Wednesday, 26 January 2011

I Found Bill's Word!

I think it just goes to show that all good things come to those who read enough (or, as in my case, way too much).  You'll recall that just the other day I mentioned my frustration at never being able to validate Bill's choice of the word 'policies'.  New readers may not realise we have a habit of referring to our three (used to be four, but now there is a large landing) bedroomed semi-detached (sort of like a duplex) house with attached garage, front and back gardens (a very middling house) in grand terms:  the East Wing (bedroom), the West Wing, the Dining Hall, the Theatre (the landing with the TV) and the Policies (the grounds outside the house).  What with having started the seedlings (little leeks already peeking!) in the Box Room (a legit name) I may begin referring to it as the Garden Room or perhaps the Conservatory.

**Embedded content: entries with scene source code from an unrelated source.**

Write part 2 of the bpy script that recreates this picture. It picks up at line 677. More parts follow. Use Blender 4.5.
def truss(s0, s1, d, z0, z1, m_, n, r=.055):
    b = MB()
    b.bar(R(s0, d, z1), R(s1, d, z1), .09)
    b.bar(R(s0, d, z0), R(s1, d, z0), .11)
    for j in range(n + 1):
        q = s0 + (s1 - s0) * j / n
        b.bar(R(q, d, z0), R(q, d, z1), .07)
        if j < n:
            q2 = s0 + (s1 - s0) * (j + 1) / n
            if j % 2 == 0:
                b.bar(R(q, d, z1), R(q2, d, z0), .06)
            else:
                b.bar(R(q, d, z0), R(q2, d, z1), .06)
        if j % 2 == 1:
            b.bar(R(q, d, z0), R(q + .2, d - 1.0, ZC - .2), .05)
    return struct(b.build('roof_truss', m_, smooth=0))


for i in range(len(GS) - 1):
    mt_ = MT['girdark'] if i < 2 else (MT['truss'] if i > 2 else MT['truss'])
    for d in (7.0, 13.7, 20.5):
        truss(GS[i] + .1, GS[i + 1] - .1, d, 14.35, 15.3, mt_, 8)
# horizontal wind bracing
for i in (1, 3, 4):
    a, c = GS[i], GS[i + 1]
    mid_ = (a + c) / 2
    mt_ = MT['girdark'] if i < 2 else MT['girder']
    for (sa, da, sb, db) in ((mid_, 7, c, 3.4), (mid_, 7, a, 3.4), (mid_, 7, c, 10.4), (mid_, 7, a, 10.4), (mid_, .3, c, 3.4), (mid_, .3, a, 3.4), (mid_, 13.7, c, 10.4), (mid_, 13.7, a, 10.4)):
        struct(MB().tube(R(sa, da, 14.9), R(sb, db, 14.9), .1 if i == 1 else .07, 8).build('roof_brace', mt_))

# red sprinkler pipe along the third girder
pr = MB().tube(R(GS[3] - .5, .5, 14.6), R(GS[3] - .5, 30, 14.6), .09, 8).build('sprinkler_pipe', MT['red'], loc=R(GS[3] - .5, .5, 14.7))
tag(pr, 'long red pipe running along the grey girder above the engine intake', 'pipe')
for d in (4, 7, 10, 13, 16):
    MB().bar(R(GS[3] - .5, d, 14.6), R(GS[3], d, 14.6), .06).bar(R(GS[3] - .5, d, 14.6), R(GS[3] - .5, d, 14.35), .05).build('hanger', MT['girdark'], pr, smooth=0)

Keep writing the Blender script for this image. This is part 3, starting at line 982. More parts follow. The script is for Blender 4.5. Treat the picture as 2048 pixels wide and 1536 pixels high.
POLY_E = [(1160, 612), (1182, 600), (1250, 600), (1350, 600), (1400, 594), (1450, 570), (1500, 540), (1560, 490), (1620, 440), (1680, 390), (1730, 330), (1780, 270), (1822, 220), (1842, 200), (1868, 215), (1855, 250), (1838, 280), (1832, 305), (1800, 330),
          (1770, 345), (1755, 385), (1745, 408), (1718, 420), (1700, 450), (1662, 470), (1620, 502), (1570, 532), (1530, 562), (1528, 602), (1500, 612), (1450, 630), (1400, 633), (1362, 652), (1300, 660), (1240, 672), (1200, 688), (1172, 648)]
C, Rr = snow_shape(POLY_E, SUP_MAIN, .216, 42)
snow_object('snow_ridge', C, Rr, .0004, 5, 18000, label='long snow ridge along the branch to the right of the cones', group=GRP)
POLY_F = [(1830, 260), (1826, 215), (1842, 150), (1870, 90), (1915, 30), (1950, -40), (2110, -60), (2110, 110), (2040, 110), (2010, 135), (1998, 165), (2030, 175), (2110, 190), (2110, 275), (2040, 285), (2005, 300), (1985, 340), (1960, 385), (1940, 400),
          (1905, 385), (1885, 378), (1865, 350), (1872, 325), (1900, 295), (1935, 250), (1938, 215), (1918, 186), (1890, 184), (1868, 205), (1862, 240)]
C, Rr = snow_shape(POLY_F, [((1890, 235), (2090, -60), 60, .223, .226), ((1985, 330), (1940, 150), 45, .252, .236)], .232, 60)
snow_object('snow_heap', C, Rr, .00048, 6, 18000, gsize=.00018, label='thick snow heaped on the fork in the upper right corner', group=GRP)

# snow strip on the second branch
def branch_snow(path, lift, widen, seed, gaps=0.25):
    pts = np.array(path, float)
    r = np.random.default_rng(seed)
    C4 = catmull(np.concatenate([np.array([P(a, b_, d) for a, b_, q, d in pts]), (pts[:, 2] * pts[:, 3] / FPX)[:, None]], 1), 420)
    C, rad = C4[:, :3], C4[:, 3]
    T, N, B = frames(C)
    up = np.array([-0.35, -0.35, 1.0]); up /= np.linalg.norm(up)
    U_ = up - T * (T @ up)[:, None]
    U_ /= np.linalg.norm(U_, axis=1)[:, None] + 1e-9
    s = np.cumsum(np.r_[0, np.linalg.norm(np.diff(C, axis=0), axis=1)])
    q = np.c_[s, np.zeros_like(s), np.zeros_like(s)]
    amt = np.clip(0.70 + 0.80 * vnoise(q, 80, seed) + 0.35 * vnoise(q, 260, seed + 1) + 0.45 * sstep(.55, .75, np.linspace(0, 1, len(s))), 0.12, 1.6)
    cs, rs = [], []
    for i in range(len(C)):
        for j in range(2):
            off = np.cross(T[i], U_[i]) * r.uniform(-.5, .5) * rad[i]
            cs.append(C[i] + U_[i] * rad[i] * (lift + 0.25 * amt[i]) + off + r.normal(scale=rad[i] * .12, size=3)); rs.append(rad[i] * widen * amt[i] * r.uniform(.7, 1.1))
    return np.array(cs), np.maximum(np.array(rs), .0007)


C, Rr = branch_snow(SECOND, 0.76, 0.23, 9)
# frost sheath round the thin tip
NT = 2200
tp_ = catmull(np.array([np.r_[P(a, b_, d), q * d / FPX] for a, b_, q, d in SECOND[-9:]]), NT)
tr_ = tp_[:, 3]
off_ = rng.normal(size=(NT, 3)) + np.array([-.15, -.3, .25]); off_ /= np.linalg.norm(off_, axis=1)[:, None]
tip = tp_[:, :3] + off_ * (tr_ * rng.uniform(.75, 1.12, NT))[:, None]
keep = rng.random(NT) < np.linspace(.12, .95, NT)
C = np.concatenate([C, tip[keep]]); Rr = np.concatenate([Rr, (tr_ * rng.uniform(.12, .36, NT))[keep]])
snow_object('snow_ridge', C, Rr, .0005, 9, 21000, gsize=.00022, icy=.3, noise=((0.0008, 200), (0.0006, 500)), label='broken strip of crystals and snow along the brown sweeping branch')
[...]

Anyhow, I was sitting reading a library book, Memories of Ninety Years, by Princess Alice, Duchess of Gloucester.  On page 32 she is saying 
"The family bus was a horse-drawn waggonette, sitting five aside facing each other.  The policies at Dalkeith stood between the North and South Esk."
 Don't you know I was thrilled to bits!  (Yes, I have been told I'm easily amused.)  

The Princess (a title given as a courtesy by her neice, the present Queen, so she didn't have to be a 'Dowager Duchess' - always makes me think of a humped back, that title) talks about her many homes, both before and after marrying the Queen's uncle Henry.   Princess Anne's father was John, the 7th Duke of Buccleuch and the 9th Duke of Queensberry.  (I'm always amazed when they have more than one title, as though one wouldn't be amply sufficient for anyone; no wonder there aren't enough to go around to everybody.)

Montagu House, in London, now part of the offices at Whitehall, has two Wikipedia entries for some reason, possibly to do with its life as a house vs being an office. This is where the extended family and servants, as many as 68 people, lived during The Season in London.  With one indoor toilet.  (I'd no idea that the present Queen abolished the ritual presentation of debutantes to court in 1958.  I'm sure it was dreadfully boring, but really!)

Eildon Hall, in the area of Scotland referred to as the Scottish Borders, near Newtown St Boswells.  This is where they always went in July, after The Season.  They travelled up by train.  Their own train.

Drumlanrig Castle, in Dumfriesshire, Scotland, belonged to her grandparents.  It appears to be a hotel now.  The children visited between September and Christmas, during hunting season.  

Dalkeith House, AKA Dalkeith Palace, is on the outskirts of Edinburgh.  This was where the family traditionally spent Christmas and New Years until 1914, the year of the Great War and of her grandfather's death.  It was opened in 1982 for the marriage of Princess Anne's nephuew.  It is currently "European study centre for the University of Wisconsin USA, accommodating some 80 students at a time."  Hmmmm.

Bowhill, in Scotland, is still the home of the present Duke and Duchess of Buccleuch and Queensberry, but it is open part of the year to visitors.

That's as far as I've got with the book, so we'll have to pick this up again sometime.  Before I go, I would mention that it does no good to put 'policies' into Google, not even with Scottish legal terms.  I did find that if one Googled 'castles' and 'policies' that a wonderful list of properties in Scotland appeared.  Even better, however, the Gazetteer for Scotland that shows you the map of the Scottish Borders, also provides a glossary:

Policy:  In Scotland a policy is the name given to the designed landscape surrounding a mansion.

So, Bill's got his retirement job cut out for him, eh, maintaining the policies...


Tish Jett said...

Love your post Shelley. No one can read too much. It's not possible (I say as tasks that need attending pile up around me).

You still don't know do you?

You won in the drawing for Betty Lou's book!

Please send me your address and I'll give it to BL to forward to her publisher.

You can e-mail me at

Hope this makes you happy.

Warmest regards,

Frugal Scholar said...

Oh, I'd love to read that book. Hoping I can find it in these parts.

Jo said...

We are all products of those we were raised by or the area we were raised in. Words and phrases pop out of our mouths without our thinking. Not being raised in this area, I know I get strange looks occasionally when speaking.